*Work to do*. Exact copies are required of the lines from the line containing "(.23, .24, .275), .40, -1.075)" through the final line of the listing, both included, and of no other lines.

*Supplied data*.
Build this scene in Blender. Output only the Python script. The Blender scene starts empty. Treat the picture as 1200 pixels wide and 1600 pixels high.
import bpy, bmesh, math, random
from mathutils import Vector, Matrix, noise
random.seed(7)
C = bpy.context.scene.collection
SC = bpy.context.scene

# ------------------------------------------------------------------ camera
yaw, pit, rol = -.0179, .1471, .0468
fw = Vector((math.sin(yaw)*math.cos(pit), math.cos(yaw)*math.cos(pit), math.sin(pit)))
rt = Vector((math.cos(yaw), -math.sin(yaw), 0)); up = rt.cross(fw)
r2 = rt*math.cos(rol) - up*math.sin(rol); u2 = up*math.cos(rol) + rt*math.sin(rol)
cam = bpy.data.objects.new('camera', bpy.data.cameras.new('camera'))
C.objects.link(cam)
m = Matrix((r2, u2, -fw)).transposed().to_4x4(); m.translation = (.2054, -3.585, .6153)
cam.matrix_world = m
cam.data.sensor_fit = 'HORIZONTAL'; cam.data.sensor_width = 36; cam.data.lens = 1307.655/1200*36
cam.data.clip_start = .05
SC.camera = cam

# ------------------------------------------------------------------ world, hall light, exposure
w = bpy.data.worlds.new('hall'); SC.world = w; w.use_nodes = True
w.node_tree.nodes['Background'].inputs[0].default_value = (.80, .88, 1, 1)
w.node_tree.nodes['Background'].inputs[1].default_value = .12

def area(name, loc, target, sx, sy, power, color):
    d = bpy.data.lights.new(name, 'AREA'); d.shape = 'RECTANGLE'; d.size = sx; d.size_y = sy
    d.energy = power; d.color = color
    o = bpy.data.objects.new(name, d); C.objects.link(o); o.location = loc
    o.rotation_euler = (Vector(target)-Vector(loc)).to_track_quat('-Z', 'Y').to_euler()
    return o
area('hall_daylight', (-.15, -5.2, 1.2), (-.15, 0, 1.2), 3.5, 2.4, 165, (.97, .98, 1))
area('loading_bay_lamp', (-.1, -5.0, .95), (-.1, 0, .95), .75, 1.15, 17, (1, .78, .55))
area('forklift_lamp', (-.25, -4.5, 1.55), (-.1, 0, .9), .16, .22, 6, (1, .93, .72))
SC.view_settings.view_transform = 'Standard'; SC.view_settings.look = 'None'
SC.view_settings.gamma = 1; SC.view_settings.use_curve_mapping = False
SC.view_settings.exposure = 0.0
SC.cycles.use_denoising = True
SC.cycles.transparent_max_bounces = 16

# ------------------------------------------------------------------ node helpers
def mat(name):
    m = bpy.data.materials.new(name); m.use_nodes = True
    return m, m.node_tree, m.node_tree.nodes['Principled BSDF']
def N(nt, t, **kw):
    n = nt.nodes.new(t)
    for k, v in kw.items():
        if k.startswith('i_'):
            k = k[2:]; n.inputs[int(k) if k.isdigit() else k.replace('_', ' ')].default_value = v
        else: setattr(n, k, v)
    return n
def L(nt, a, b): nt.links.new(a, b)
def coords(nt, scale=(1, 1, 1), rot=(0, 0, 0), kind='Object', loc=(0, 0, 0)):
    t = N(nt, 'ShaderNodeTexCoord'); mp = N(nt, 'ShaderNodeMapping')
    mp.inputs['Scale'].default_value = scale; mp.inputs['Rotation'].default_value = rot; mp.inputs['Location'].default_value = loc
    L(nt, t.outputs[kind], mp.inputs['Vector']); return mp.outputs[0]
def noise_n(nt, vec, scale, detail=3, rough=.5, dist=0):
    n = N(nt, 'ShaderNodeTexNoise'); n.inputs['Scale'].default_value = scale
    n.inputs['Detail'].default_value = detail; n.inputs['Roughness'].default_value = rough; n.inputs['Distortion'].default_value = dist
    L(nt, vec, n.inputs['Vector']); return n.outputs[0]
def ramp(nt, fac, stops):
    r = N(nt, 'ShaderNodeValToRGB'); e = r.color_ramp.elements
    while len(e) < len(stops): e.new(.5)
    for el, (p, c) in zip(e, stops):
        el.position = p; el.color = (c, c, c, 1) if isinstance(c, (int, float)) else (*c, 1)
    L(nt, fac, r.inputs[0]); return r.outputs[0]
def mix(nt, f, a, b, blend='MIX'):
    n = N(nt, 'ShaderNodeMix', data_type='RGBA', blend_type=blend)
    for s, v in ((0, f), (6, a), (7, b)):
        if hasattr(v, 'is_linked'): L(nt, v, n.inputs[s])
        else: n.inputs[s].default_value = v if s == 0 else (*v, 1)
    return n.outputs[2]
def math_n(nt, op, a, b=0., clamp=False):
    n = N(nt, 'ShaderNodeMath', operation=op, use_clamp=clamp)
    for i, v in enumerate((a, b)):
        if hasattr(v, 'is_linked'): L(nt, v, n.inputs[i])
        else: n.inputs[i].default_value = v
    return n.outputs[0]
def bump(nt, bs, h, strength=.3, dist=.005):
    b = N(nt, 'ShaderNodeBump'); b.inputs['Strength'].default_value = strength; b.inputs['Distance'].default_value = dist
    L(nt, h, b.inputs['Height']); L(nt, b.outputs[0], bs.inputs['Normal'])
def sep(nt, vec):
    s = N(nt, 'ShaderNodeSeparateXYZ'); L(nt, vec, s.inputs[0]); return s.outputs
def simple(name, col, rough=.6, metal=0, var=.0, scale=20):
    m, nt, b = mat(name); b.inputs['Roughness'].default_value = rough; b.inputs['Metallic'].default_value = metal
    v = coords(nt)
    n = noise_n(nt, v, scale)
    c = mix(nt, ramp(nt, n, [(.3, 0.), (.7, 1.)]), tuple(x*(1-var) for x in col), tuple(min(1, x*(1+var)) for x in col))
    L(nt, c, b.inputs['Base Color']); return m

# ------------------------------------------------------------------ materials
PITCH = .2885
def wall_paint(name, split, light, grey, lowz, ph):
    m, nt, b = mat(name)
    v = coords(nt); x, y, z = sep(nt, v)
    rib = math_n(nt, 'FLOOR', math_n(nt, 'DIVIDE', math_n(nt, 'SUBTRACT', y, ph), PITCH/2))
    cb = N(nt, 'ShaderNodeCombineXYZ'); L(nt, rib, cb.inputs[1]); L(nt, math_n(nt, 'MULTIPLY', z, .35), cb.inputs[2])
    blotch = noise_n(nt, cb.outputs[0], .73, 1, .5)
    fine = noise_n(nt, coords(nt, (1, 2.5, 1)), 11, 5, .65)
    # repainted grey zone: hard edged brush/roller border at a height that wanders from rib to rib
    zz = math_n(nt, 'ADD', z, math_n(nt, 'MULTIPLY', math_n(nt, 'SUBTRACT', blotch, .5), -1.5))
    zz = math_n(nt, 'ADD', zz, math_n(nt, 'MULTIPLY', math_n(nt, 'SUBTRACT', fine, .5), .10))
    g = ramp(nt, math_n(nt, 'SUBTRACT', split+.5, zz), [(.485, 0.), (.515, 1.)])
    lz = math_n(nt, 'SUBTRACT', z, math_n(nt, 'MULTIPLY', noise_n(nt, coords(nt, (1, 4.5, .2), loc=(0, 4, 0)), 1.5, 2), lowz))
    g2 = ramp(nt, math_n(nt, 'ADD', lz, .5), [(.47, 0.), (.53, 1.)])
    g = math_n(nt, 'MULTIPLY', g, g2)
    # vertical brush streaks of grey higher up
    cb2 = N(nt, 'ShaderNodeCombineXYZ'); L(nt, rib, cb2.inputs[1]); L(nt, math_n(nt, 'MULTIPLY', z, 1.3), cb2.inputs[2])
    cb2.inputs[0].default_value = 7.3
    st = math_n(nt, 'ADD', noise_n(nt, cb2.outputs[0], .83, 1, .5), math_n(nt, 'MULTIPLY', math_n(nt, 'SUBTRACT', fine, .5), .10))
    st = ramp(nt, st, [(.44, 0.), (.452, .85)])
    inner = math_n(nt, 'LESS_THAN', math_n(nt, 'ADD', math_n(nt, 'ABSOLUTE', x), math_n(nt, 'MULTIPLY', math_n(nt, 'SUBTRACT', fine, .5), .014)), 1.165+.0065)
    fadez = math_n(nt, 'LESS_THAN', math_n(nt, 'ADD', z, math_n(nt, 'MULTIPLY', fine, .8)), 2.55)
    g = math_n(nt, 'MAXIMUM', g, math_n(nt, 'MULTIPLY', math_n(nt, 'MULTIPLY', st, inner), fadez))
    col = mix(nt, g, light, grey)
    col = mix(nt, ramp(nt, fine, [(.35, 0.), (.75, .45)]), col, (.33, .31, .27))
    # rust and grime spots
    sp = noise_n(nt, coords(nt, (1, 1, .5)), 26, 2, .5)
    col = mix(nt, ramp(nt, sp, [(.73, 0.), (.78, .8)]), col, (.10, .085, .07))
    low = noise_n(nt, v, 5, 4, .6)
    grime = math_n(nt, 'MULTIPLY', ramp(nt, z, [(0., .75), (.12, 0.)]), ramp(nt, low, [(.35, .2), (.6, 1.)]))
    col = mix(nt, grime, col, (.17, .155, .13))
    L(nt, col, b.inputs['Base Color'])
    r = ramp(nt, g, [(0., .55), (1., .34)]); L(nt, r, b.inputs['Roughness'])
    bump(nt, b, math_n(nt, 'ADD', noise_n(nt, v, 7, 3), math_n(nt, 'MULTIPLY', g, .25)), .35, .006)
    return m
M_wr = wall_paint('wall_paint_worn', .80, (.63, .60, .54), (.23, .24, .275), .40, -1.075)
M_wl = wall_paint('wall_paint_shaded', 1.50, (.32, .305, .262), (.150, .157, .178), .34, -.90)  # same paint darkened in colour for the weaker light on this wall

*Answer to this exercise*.
M_wr = wall_paint('wall_paint_worn', .80, (.63, .60, .54), (.23, .24, .275), .40, -1.075)
M_wl = wall_paint('wall_paint_shaded', 1.50, (.32, .305, .262), (.150, .157, .178), .34, -.90)  # same paint darkened in colour for the weaker light on this wall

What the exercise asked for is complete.